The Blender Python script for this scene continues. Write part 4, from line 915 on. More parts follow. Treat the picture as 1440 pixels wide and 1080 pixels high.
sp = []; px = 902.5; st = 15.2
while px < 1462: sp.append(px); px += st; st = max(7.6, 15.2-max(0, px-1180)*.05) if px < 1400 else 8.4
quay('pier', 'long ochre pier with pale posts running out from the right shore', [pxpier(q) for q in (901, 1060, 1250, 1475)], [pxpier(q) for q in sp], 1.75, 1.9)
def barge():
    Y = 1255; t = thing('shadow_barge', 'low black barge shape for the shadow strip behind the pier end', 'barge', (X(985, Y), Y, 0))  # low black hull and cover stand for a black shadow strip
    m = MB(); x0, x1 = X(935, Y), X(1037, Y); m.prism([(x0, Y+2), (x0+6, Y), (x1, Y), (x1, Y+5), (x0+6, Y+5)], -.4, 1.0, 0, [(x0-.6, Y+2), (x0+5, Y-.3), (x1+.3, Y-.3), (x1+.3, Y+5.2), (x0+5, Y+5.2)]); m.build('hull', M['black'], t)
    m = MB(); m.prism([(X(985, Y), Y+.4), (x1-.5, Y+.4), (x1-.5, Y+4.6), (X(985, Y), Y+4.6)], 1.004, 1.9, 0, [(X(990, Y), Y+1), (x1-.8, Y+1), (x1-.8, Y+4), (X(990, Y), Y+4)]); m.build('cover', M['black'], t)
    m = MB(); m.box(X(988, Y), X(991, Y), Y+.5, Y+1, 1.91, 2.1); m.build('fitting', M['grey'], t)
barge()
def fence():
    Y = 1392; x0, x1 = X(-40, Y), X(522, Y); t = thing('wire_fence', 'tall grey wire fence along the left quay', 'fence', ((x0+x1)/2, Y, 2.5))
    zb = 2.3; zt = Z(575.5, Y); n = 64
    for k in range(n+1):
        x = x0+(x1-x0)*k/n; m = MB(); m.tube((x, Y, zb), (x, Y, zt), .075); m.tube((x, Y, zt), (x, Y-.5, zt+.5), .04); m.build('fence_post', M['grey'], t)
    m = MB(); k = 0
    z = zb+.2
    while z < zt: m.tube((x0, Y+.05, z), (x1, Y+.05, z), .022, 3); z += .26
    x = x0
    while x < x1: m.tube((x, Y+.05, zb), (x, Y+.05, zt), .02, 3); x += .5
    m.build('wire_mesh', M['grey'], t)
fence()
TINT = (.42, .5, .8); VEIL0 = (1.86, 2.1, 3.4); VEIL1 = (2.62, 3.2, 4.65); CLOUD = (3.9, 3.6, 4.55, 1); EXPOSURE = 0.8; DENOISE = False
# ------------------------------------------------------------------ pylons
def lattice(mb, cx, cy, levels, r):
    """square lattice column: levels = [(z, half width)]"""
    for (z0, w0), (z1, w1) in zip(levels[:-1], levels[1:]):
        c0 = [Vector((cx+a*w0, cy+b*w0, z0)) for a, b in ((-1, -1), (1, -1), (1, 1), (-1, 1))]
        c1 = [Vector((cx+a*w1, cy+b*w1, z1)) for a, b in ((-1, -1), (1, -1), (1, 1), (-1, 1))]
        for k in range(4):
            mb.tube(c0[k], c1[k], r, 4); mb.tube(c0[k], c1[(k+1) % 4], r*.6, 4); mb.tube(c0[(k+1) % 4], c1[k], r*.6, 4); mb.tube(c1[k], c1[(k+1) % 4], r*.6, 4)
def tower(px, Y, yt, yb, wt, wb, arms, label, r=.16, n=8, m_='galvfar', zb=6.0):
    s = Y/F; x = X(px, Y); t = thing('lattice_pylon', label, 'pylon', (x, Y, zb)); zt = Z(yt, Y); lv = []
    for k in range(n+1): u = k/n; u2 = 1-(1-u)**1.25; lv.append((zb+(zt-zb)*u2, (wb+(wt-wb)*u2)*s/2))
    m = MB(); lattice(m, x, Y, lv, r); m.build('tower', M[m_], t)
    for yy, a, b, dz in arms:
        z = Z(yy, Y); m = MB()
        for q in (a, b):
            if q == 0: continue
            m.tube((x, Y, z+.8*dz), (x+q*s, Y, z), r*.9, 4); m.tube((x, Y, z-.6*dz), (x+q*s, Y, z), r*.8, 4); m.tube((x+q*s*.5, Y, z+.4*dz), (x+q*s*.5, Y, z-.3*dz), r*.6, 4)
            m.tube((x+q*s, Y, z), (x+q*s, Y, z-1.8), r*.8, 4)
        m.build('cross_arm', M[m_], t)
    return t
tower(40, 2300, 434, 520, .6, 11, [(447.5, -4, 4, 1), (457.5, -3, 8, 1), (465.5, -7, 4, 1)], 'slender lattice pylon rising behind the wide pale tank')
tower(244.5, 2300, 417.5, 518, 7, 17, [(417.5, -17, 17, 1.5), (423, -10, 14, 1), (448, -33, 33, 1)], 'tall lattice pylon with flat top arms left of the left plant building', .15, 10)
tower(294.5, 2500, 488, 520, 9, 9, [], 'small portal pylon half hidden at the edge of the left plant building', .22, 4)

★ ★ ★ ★

### Task
Write out every line of the material again, exactly as it reads.

### Answer to the problem
The Blender Python script for this scene continues. Write part 4, from line 915 on. More parts follow. Treat the picture as 1440 pixels wide and 1080 pixels high.
sp = []; px = 902.5; st = 15.2
while px < 1462: sp.append(px); px += st; st = max(7.6, 15.2-max(0, px-1180)*.05) if px < 1400 else 8.4
quay('pier', 'long ochre pier with pale posts running out from the right shore', [pxpier(q) for q in (901, 1060, 1250, 1475)], [pxpier(q) for q in sp], 1.75, 1.9)
def barge():
    Y = 1255; t = thing('shadow_barge', 'low black barge shape for the shadow strip behind the pier end', 'barge', (X(985, Y), Y, 0))  # low black hull and cover stand for a black shadow strip
    m = MB(); x0, x1 = X(935, Y), X(1037, Y); m.prism([(x0, Y+2), (x0+6, Y), (x1, Y), (x1, Y+5), (x0+6, Y+5)], -.4, 1.0, 0, [(x0-.6, Y+2), (x0+5, Y-.3), (x1+.3, Y-.3), (x1+.3, Y+5.2), (x0+5, Y+5.2)]); m.build('hull', M['black'], t)
    m = MB(); m.prism([(X(985, Y), Y+.4), (x1-.5, Y+.4), (x1-.5, Y+4.6), (X(985, Y), Y+4.6)], 1.004, 1.9, 0, [(X(990, Y), Y+1), (x1-.8, Y+1), (x1-.8, Y+4), (X(990, Y), Y+4)]); m.build('cover', M['black'], t)
    m = MB(); m.box(X(988, Y), X(991, Y), Y+.5, Y+1, 1.91, 2.1); m.build('fitting', M['grey'], t)
barge()
def fence():
    Y = 1392; x0, x1 = X(-40, Y), X(522, Y); t = thing('wire_fence', 'tall grey wire fence along the left quay', 'fence', ((x0+x1)/2, Y, 2.5))
    zb = 2.3; zt = Z(575.5, Y); n = 64
    for k in range(n+1):
        x = x0+(x1-x0)*k/n; m = MB(); m.tube((x, Y, zb), (x, Y, zt), .075); m.tube((x, Y, zt), (x, Y-.5, zt+.5), .04); m.build('fence_post', M['grey'], t)
    m = MB(); k = 0
    z = zb+.2
    while z < zt: m.tube((x0, Y+.05, z), (x1, Y+.05, z), .022, 3); z += .26
    x = x0
    while x < x1: m.tube((x, Y+.05, zb), (x, Y+.05, zt), .02, 3); x += .5
    m.build('wire_mesh', M['grey'], t)
fence()
TINT = (.42, .5, .8); VEIL0 = (1.86, 2.1, 3.4); VEIL1 = (2.62, 3.2, 4.65); CLOUD = (3.9, 3.6, 4.55, 1); EXPOSURE = 0.8; DENOISE = False
# ------------------------------------------------------------------ pylons
def lattice(mb, cx, cy, levels, r):
    """square lattice column: levels = [(z, half width)]"""
    for (z0, w0), (z1, w1) in zip(levels[:-1], levels[1:]):
        c0 = [Vector((cx+a*w0, cy+b*w0, z0)) for a, b in ((-1, -1), (1, -1), (1, 1), (-1, 1))]
        c1 = [Vector((cx+a*w1, cy+b*w1, z1)) for a, b in ((-1, -1), (1, -1), (1, 1), (-1, 1))]
        for k in range(4):
            mb.tube(c0[k], c1[k], r, 4); mb.tube(c0[k], c1[(k+1) % 4], r*.6, 4); mb.tube(c0[(k+1) % 4], c1[k], r*.6, 4); mb.tube(c1[k], c1[(k+1) % 4], r*.6, 4)
def tower(px, Y, yt, yb, wt, wb, arms, label, r=.16, n=8, m_='galvfar', zb=6.0):
    s = Y/F; x = X(px, Y); t = thing('lattice_pylon', label, 'pylon', (x, Y, zb)); zt = Z(yt, Y); lv = []
    for k in range(n+1): u = k/n; u2 = 1-(1-u)**1.25; lv.append((zb+(zt-zb)*u2, (wb+(wt-wb)*u2)*s/2))
    m = MB(); lattice(m, x, Y, lv, r); m.build('tower', M[m_], t)
    for yy, a, b, dz in arms:
        z = Z(yy, Y); m = MB()
        for q in (a, b):
            if q == 0: continue
            m.tube((x, Y, z+.8*dz), (x+q*s, Y, z), r*.9, 4); m.tube((x, Y, z-.6*dz), (x+q*s, Y, z), r*.8, 4); m.tube((x+q*s*.5, Y, z+.4*dz), (x+q*s*.5, Y, z-.3*dz), r*.6, 4)
            m.tube((x+q*s, Y, z), (x+q*s, Y, z-1.8), r*.8, 4)
        m.build('cross_arm', M[m_], t)
    return t
tower(40, 2300, 434, 520, .6, 11, [(447.5, -4, 4, 1), (457.5, -3, 8, 1), (465.5, -7, 4, 1)], 'slender lattice pylon rising behind the wide pale tank')
tower(244.5, 2300, 417.5, 518, 7, 17, [(417.5, -17, 17, 1.5), (423, -10, 14, 1), (448, -33, 33, 1)], 'tall lattice pylon with flat top arms left of the left plant building', .15, 10)
tower(294.5, 2500, 488, 520, 9, 9, [], 'small portal pylon half hidden at the edge of the left plant building', .22, 4)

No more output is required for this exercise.